Criticism from ethnic-studies supporters frustrates Pedicone, who says it's impossible to come up with a rational solution or for people to understand that the district is doing the right thing when the topic is so polarizing.

However, what Pedicone calls polarizing is also uniting. On Saturday, Feb. 6, almost 300 supporters filled a meeting space at El Pueblo Senior Center on Irvington Road. Ethnic-studies alumni spoke, along with parents and those involved in program, like Augustíne Romero, who helped create the TUSD Mexican-American studies department and curriculum.
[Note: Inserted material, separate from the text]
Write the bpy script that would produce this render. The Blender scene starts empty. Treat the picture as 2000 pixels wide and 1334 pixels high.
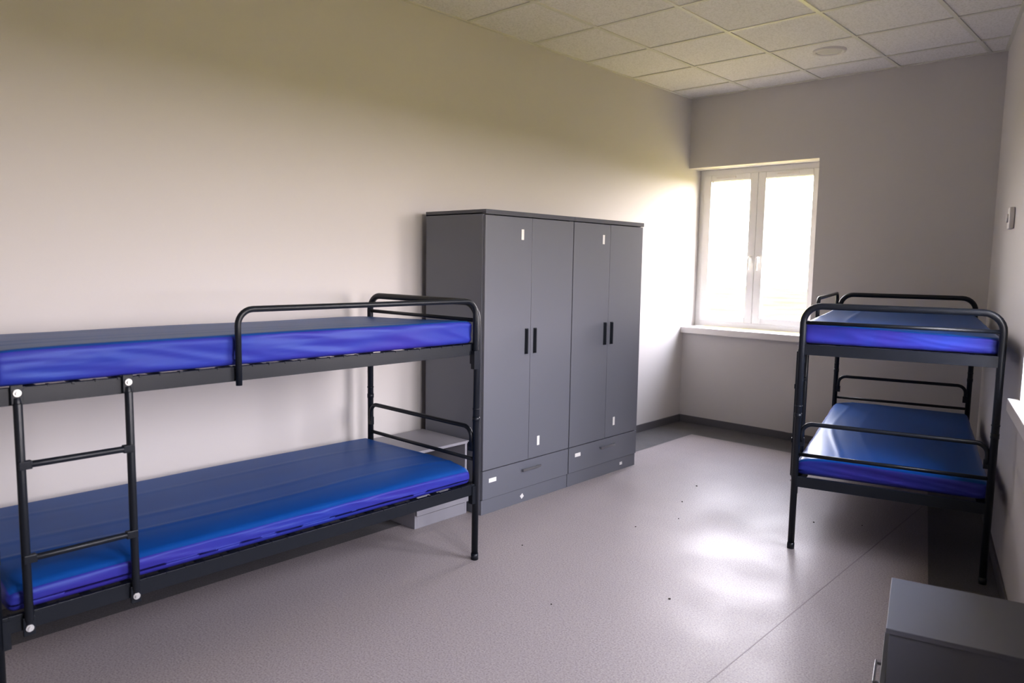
import bpy, bmesh, math, random
from mathutils import Vector, Matrix, noise
S = 1.45
X0 = 2.42
sc = bpy.context.scene
random.seed(4)

def W(x, y, z=0.0):
    return Vector(((x + X0) * S, y * S, z * S))

# ------------------------------------------------------------ materials
def new_mat(name):
    m = bpy.data.materials.new(name); m.use_nodes = True
    nt = m.node_tree
    return m, nt, nt.nodes, nt.links, nt.nodes['Principled BSDF']

def simple(name, col, rough=0.5, metal=0.0, spec=0.5, bump=0.0, bscale=200, var=0.0):
    m, nt, N, L, b = new_mat(name)
    b.inputs['Base Color'].default_value = (*col, 1)
    b.inputs['Roughness'].default_value = rough
    b.inputs['Metallic'].default_value = metal
    b.inputs['Specular IOR Level'].default_value = spec
    tc = N.new('ShaderNodeTexCoord')
    nz = N.new('ShaderNodeTexNoise'); nz.inputs['Scale'].default_value = bscale
    nz.inputs['Detail'].default_value = 3
    L.new(tc.outputs['Object'], nz.inputs['Vector'])
    if bump > 0:
        bp = N.new('ShaderNodeBump'); bp.inputs['Strength'].default_value = bump
        bp.inputs['Distance'].default_value = 0.002
        L.new(nz.outputs['Fac'], bp.inputs['Height']); L.new(bp.outputs['Normal'], b.inputs['Normal'])
    if var > 0:
        n2 = N.new('ShaderNodeTexNoise'); n2.inputs['Scale'].default_value = 1.3
        L.new(tc.outputs['Object'], n2.inputs['Vector'])
        r = N.new('ShaderNodeMapRange')
        r.inputs['To Min'].default_value = 1 - var; r.inputs['To Max'].default_value = 1 + var
        L.new(n2.outputs['Fac'], r.inputs['Value'])
        mx = N.new('ShaderNodeVectorMath'); mx.operation = 'SCALE'
        mx.inputs[0].default_value = col
        L.new(r.outputs['Result'], mx.inputs['Scale'])
        L.new(mx.outputs['Vector'], b.inputs['Base Color'])
    return m

M_wall = simple('wall_paint', (0.66, 0.632, 0.618), 0.6, bump=0.12, bscale=350, var=0.02)
M_white = simple('upvc_white', (0.92, 0.91, 0.89), 0.3)
M_sill = simple('sill_white', (0.86, 0.83, 0.81), 0.35)
M_black = simple('powder_coat_black', (0.010, 0.013, 0.020), 0.36, spec=0.4, bump=0.15, bscale=500)
M_blackpl = simple('black_plastic', (0.012, 0.017, 0.026), 0.45)
M_bolt = simple('zinc_bolt', (0.70, 0.70, 0.70), 0.3, metal=0.6)
M_graph = simple('graphite_laminate', (0.170, 0.177, 0.208), 0.40, bump=0.06, bscale=300, var=0.03)
M_graph2 = simple('graphite_edge', (0.10, 0.105, 0.125), 0.45)
M_label = simple('paper_label', (0.88, 0.87, 0.85), 0.6)
M_nsgrey = simple('grey_laminate', (0.30, 0.295, 0.325), 0.4, bump=0.05, var=0.02)
M_nsshade = simple('grey_laminate_shaded', (0.125, 0.130, 0.160), 0.45, bump=0.05, var=0.02)  # right nightstand: same laminate, its dimmer corner light mixed into the colour
M_handle = simple('steel_handle', (0.35, 0.36, 0.38), 0.3, metal=0.8)
M_base = simple('baseboard_vinyl', (0.13, 0.125, 0.135), 0.45, bump=0.1)
M_lamp = simple('lamp_ring', (0.80, 0.77, 0.74), 0.4)
M_lens = simple('lamp_diffuser', (0.66, 0.64, 0.62), 0.5)
M_grid = simple('ceiling_grid_metal', (0.72, 0.71, 0.64), 0.4)
M_gasket = simple('gasket_grey', (0.25, 0.25, 0.25), 0.6)

def fabric(name, c1, c2, rough, spec, ior):
    m, nt, N, L, b = new_mat(name)
    tc = N.new('ShaderNodeTexCoord')
    nz = N.new('ShaderNodeTexNoise'); nz.inputs['Scale'].default_value = 3.0; nz.inputs['Detail'].default_value = 4
    mp = N.new('ShaderNodeMapping'); mp.inputs['Scale'].default_value = (1.5, 0.5, 2)
    L.new(tc.outputs['Object'], mp.inputs['Vector']); L.new(mp.outputs['Vector'], nz.inputs['Vector'])
    cr = N.new('ShaderNodeValToRGB')
    cr.color_ramp.elements[0].position = 0.35; cr.color_ramp.elements[0].color = (*c1, 1)
    cr.color_ramp.elements[1].position = 0.7; cr.color_ramp.elements[1].color = (*c2, 1)
    L.new(nz.outputs['Fac'], cr.inputs['Fac']); L.new(cr.outputs['Color'], b.inputs['Base Color'])
    b.inputs['Roughness'].default_value = rough
    b.inputs['Specular IOR Level'].default_value = spec
    b.inputs['IOR'].default_value = ior
    b.inputs['Specular Tint'].default_value = (0.55, 0.85, 1.0, 1)
    wv = N.new('ShaderNodeTexNoise'); wv.inputs['Scale'].default_value = 600
    L.new(tc.outputs['Object'], wv.inputs['Vector'])
    bp = N.new('ShaderNodeBump'); bp.inputs['Strength'].default_value = 0.12; bp.inputs['Distance'].default_value = 0.001
    L.new(wv.outputs['Fac'], bp.inputs['Height']); L.new(bp.outputs['Normal'], b.inputs['Normal'])
    return m
M_ftop = fabric('blue_cover_top', (0.006, 0.066, 0.27), (0.009, 0.080, 0.31), 0.38, 0.45, 1.33)
M_fside = fabric('blue_cover_side', (0.048, 0.034, 0.28), (0.026, 0.048, 0.31), 0.42, 0.4, 1.4)  # same blue cover as the top, pinkish light painted in as violet

def floor_mat(name, base, dark, lite, r0, r1, spec):
    m, nt, N, L, b = new_mat(name)
    tc = N.new('ShaderNodeTexCoord')
    n1 = N.new('ShaderNodeTexNoise'); n1.inputs['Scale'].default_value = 150; n1.inputs['Detail'].default_value = 2
    L.new(tc.outputs['Object'], n1.inputs['Vector'])
    cr = N.new('ShaderNodeValToRGB')
    e = cr.color_ramp.elements
    e[0].position = 0.36; e[0].color = (*dark, 1)
    e[1].position = 0.66; e[1].color = (*lite, 1)
    k = e.new(0.48); k.color = (*base, 1)
    k = e.new(0.57); k.color = (*base, 1)
    L.new(n1.outputs['Fac'], cr.inputs['Fac'])
    L.new(cr.outputs['Color'], b.inputs['Base Color'])
    n2 = N.new('ShaderNodeTexNoise'); n2.inputs['Scale'].default_value = 2.2; n2.inputs['Detail'].default_value = 5
    L.new(tc.outputs['Object'], n2.inputs['Vector'])
    r = N.new('ShaderNodeMapRange'); r.inputs['From Min'].default_value = 0.3; r.inputs['From Max'].default_value = 0.7
    r.inputs['To Min'].default_value = r0; r.inputs['To Max'].default_value = r1
    L.new(n2.outputs['Fac'], r.inputs['Value']); L.new(r.outputs['Result'], b.inputs['Roughness'])
    b.inputs['Specular IOR Level'].default_value = spec
    bp = N.new('ShaderNodeBump'); bp.inputs['Strength'].default_value = 0.05; bp.inputs['Distance'].default_value = 0.001
    L.new(n1.outputs['Fac'], bp.inputs['Height']); L.new(bp.outputs['Normal'], b.inputs['Normal'])
    return m
M_floor = floor_mat('speckled_vinyl', (0.365, 0.325, 0.325), (0.27, 0.238, 0.24), (0.44, 0.395, 0.39), 0.36, 0.52, 0.32)
M_border = floor_mat('border_vinyl', (0.13, 0.125, 0.13), (0.105, 0.10, 0.105), (0.16, 0.152, 0.16), 0.36, 0.52, 0.32)
M_seam = simple('floor_seam', (0.26, 0.225, 0.225), 0.5)
M_debris = simple('floor_debris', (0.03, 0.025, 0.02), 0.9)

def ceil_mat():
    m, nt, N, L, b = new_mat('ceiling_tile')
    tc = N.new('ShaderNodeTexCoord')
    n1 = N.new('ShaderNodeTexNoise'); n1.inputs['Scale'].default_value = 90; n1.inputs['Detail'].default_value = 5
    L.new(tc.outputs['Object'], n1.inputs['Vector'])
    cr = N.new('ShaderNodeValToRGB')
    cr.color_ramp.elements[0].position = 0.35; cr.color_ramp.elements[0].color = (0.74, 0.72, 0.70, 1)
    cr.color_ramp.elements[1].position = 0.55; cr.color_ramp.elements[1].color = (0.85, 0.83, 0.82, 1)
    L.new(n1.outputs['Fac'], cr.inputs['Fac']); L.new(cr.outputs['Color'], b.inputs['Base Color'])
    b.inputs['Roughness'].default_value = 0.9
    bp = N.new('ShaderNodeBump'); bp.inputs['Strength'].default_value = 0.2; bp.inputs['Distance'].default_value = 0.002
    L.new(n1.outputs['Fac'], bp.inputs['Height']); L.new(bp.outputs['Normal'], b.inputs['Normal'])
    return m
M_ceil = ceil_mat()

def glass_mat():
    m = bpy.data.materials.new('window_glass'); m.use_nodes = True
    nt = m.node_tree; N = nt.nodes; L = nt.links
    N.remove(N['Principled BSDF'])
    t = N.new('ShaderNodeBsdfTransparent'); g = N.new('ShaderNodeBsdfGlossy'); g.inputs['Roughness'].default_value = 0.02
    mx = N.new('ShaderNodeMixShader'); mx.inputs['Fac'].default_value = 0.05
    L.new(t.outputs[0], mx.inputs[1]); L.new(g.outputs[0], mx.inputs[2])
    L.new(mx.outputs[0], N['Material Output'].inputs['Surface'])
    return m
M_glass = glass_mat()

def grass_mat():
    m, nt, N, L, b = new_mat('grass')
    tc = N.new('ShaderNodeTexCoord')
    n1 = N.new('ShaderNodeTexNoise'); n1.inputs['Scale'].default_value = 0.35; n1.inputs['Detail'].default_value = 6
    L.new(tc.outputs['Object'], n1.inputs['Vector'])
    cr = N.new('ShaderNodeValToRGB')
    cr.color_ramp.elements[0].position = 0.35; cr.color_ramp.elements[0].color = (0.150, 0.132, 0.024, 1)
    cr.color_ramp.elements[1].position = 0.65; cr.color_ramp.elements[1].color = (0.225, 0.172, 0.038, 1)
    L.new(n1.outputs['Fac'], cr.inputs['Fac']); L.new(cr.outputs['Color'], b.inputs['Base Color'])
    b.inputs['Roughness'].default_value = 1.0
    b.inputs['Specular IOR Level'].default_value = 0.0
    return m
M_grass = grass_mat()

# ------------------------------------------------------------ mesh helpers
def bm_box(bm, x0, x1, y0, y1, z0, z1, mi=0, M=None):
    if x0 > x1: x0, x1 = x1, x0
    if y0 > y1: y0, y1 = y1, y0
    if z0 > z1: z0, z1 = z1, z0
    co = [(x0,y0,z0),(x1,y0,z0),(x1,y1,z0),(x0,y1,z0),(x0,y0,z1),(x1,y0,z1),(x1,y1,z1),(x0,y1,z1)]
    vs = []
    for c in co:
        v = Vector(c)
        if M is not None: v = M @ v
        vs.append(bm.verts.new(v * S))
    for f in ((0,3,2,1),(4,5,6,7),(0,1,5,4),(1,2,6,5),(2,3,7,6),(3,0,4,7)):
        fc = bm.faces.new([vs[i] for i in f]); fc.material_index = mi

def round_poly(pts, r, n=7):
    pts = [Vector(p) for p in pts]
    out = [pts[0]]
    for i in range(1, len(pts)-1):
        p = pts[i]; a = (pts[i-1]-p); b = (pts[i+1]-p)
        rr = min(r, a.length*0.49 if i > 1 else a.length*0.95, b.length*0.49 if i < len(pts)-2 else b.length*0.95)
        A = p + a.normalized()*rr; B = p + b.normalized()*rr
        C1 = A + (p-A)*0.5523; C2 = B + (p-B)*0.5523
        for k in range(n+1):
            t = k/n
            out.append(A*(1-t)**3 + C1*3*t*(1-t)**2 + C2*3*t*t*(1-t) + B*t**3)
    out.append(pts[-1])
    return out

def bm_tube(bm, pts, r, corner=0.0, seg=14, mi=0, flat=None):
    P = round_poly(pts, corner) if corner > 0 else [Vector(p) for p in pts]
    n = len(P)
    T = []
    for i in range(n):
        if i == 0: t = P[1]-P[0]
        elif i == n-1: t = P[-1]-P[-2]
        else: t = (P[i]-P[i-1]).normalized() + (P[i+1]-P[i]).normalized()
        T.append(t.normalized())
    u = T[0].orthogonal().normalized()
    rings = []
    for i in range(n):
        u = (u - T[i]*u.dot(T[i])).normalized()
        v = T[i].cross(u)
        rings.append([bm.verts.new((P[i] + (u*math.cos(a)+v*math.sin(a))*r)*S)
                      for a in [2*math.pi*k/seg for k in range(seg)]])
    for i in range(n-1):
        for k in range(seg):
            f = bm.faces.new([rings[i][k], rings[i][(k+1)%seg], rings[i+1][(k+1)%seg], rings[i+1][k]])
            f.smooth = True; f.material_index = mi
    f = bm.faces.new(list(reversed(rings[0]))); f.material_index = mi
    f = bm.faces.new(rings[-1]); f.material_index = mi

def mk(name, bm, mats, parent=None, bevel=0.0, loc=None, rot=0.0):
    me = bpy.data.meshes.new(name)
    bmesh.ops.recalc_face_normals(bm, faces=bm.faces[:])
    bm.to_mesh(me); bm.free()
    o = bpy.data.objects.new(name, me)
    sc.collection.objects.link(o)
    for m in (mats if isinstance(mats, (list, tuple)) else [mats]): me.materials.append(m)
    if bevel > 0:
        md = o.modifiers.new('bevel', 'BEVEL'); md.width = bevel; md.segments = 2
        md.limit_method = 'ANGLE'; md.angle_limit = math.radians(40)
    if parent is not None: o.parent = parent
    if loc is not None: o.location = loc
    if rot: o.rotation_euler = (0, 0, rot)
    return o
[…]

Also in the room were local politicians, including Tucson City Council members Karin Uhlich, Richard Fimbres, Paul Cunningham and Regina Romero; Pima County Supervisors Richard Eliás and Ramón Valadez; and U.S. Congressman Raúl Grijalva.

"It is an adverse law directed at a group of people," Grijalva told the crowd.

"I would suggest that ... all of us as a community should be very frightened by this law" because it could create a precedent to single out another group of people. "Certain people in Arizona are using the law for political gain, while the reality is the subjects taught in the ethnic-studies classes are American."

Romero came to the meeting with data—data he says Horne asked for when he was superintendent. When it was provided, Horne changed his tune and said his fight against ethnic studies was a moral issue, not about student success.

According to research from UCLA, Romero says out of 100 Mexican-American students who begin school, 56 will drop out of high school. Out of the remaining 44 percent, 22 will go to college and only six will graduate, and less than one percent will go on to get a doctorate.

The data on TUSD collected by Romero suggests students in his ethnic-studies classes are defying the UCLA research and not all students enrolled are Mexican-American. From 2005 to 2010, students in ethnic studies scored higher on AIMS then all of their peers. Data also show drastic improvements in reading, writing and math. Out of all ethnic studies students, 97 percent graduate and 71 percent go on to college.

"We're outperforming," Romero says. "We haven't closed the gap, we've inverted it."